J’espère qu’on me fera des propositions sportives intéressantes. Je sais très bien que les équipes qui ne sont pas bien classées, ça va commencer à être chaud parce qu’il y a trois descentes. Est-ce que Choulet pourrait lui, avec son esprit commando et sa grande gueule, venir donner un coup de main ? Ça s’est passé comme ça à Chalon. Trois ans après on était champion (sourire). Moi j’ai envie de travailler. C’est tout. Oui on regarde les résultats à droite à gauche. Ce n’est pas une envie de voir les gens se casser la gueule.

Quels seraient les bonnes conditions pour pouvoir accepter un job ?

Il n’y aurait pas grand chose que je refuserais mis  part Roanne qui est pour moi très compliqué. Roanne, c’est mon club de cœur, je suis arrivé en 2000 ici. Comment peut-on envisager que je revienne à Roanne avec une possibilité de descendre ? Je ne pourrais pas, c’est au-delà de mes forces. Faire descendre mon équipe de cœur, je ne pourrais pas. Si jamais je revenais à Roanne, c’est pour faire quelque chose de sérieux. Je ne dis pas que ce qui est fait actuellement n’est pas sérieux… Après, les autres équipes, franchement, peu importe. Evidemment une équipe qui a un peu de moyens, c’est plus intéressant. On peut chercher autre chose que le maintien même si maintenant il y a Monaco et surtout l’ASVEL qui sont des clients extrêmement difficiles à manœuvrer.

Pour finir, avez-vous quelque chose à ajouter ?
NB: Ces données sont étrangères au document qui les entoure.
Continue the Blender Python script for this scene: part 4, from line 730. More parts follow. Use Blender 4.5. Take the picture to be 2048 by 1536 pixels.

Non, non… Si ce n’est que je trouve le temps long. Heureusement qu’il y a le blues et la moto parce que sinon ça serait compliqué. Le moment le plus dur pour moi c’est le samedi à 17 heures. C’était le moment la douche, celui où je mettais le costard et la cravate et que je partais au boulot. On bosse toute la semaine mais le vrai boulot, c’est de gagner des matchs. Tous les samedis il y a un petit pincement qui fait que c’est compliqué. Je fais toujours autre chose dans ces moments-là pour ne pas y penser.